Every so often – oh okay, on average about three or four times a week – it happens that a song leaps out from among its siblings on some playlist or LP sequence and demands immediate, overwhelming and recurring special attention, to the neglect of others. Thursday's and Friday's greatest song ever - doubtless to be supplanted ere Monday - comes from American art-poppers Of Montreal, about whom I have recently shifted ground, moving from a position of vague suspicion to one of simple love.
A special place in my heart is reserved for songs like these that quickly gather a head of steam and then just keep on going. This one crushes anything in its path and refuses to pause for breath. It's merciless. It just keeps on rolling, and it builds and builds. Somewhere else I saw it described as an ideal treadmill song, a description I envy, although at an epic near twelve minutes, I think the inevitable heart attack would have claimed me by the end, which would be at once a shame but at the same time not a bad way to take my leave.

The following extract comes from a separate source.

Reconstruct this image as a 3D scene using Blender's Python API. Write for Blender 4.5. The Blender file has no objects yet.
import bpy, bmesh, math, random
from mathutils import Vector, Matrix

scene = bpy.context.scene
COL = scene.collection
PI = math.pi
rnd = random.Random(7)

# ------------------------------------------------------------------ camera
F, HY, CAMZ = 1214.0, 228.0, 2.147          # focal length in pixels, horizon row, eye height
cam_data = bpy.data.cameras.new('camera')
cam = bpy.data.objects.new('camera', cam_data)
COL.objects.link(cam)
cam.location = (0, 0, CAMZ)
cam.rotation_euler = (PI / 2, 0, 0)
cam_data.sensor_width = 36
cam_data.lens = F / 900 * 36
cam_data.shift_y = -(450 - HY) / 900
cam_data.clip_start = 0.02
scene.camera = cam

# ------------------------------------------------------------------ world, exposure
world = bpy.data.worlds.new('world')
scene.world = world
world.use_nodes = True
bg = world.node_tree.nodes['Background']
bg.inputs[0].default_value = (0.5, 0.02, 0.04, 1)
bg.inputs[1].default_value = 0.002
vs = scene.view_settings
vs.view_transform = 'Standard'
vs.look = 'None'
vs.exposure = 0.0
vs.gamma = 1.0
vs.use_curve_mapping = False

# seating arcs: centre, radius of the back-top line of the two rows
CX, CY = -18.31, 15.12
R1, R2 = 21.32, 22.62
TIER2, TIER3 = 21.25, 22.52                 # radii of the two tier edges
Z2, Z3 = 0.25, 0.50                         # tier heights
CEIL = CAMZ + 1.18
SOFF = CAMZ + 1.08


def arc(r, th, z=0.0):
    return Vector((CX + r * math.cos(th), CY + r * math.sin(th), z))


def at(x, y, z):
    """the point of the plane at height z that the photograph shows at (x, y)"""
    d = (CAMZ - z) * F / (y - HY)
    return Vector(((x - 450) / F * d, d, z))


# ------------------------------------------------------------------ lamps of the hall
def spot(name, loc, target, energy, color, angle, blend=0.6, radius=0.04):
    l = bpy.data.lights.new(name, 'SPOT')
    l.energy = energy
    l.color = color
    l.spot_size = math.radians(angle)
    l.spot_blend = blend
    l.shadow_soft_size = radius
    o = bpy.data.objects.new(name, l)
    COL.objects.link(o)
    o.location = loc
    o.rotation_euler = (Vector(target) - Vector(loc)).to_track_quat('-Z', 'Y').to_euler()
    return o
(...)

Alongside its mighty momentum, in its words this song is also clearly about me and my life, as songs occasionally are. We all think that, don't we? We have all secretly entertained fantasies that the world is constructed around us and we are the reason for its existence and there will be no world after we die, right? Right. I wouldn't be so crass as to blurt the lyrical pearls of others all over these pages (although currently 'at least I offer my own disaster' seems to me a suitable epitaph for either my gravestone or Facebook page), because you need to do the work and have the pleasure of finding these things out for yourselves, but there seems to be enough in here to base a whole philosophy, or at least a religion on. I am left utterly skewered and trying to reconstruct what was my life.
And then ridiculously last night I went to see Of Montreal at ULU and they opened with this, and although it wasn't a great gig because it was at ULU with its uniquely muddy sound, there was something about it that was right and proper and felt like fate.
This is on this year's LP, Hissing Fauna, Are You The Destroyer? which looks lovely on vinyl and where all the good songs come towards the end.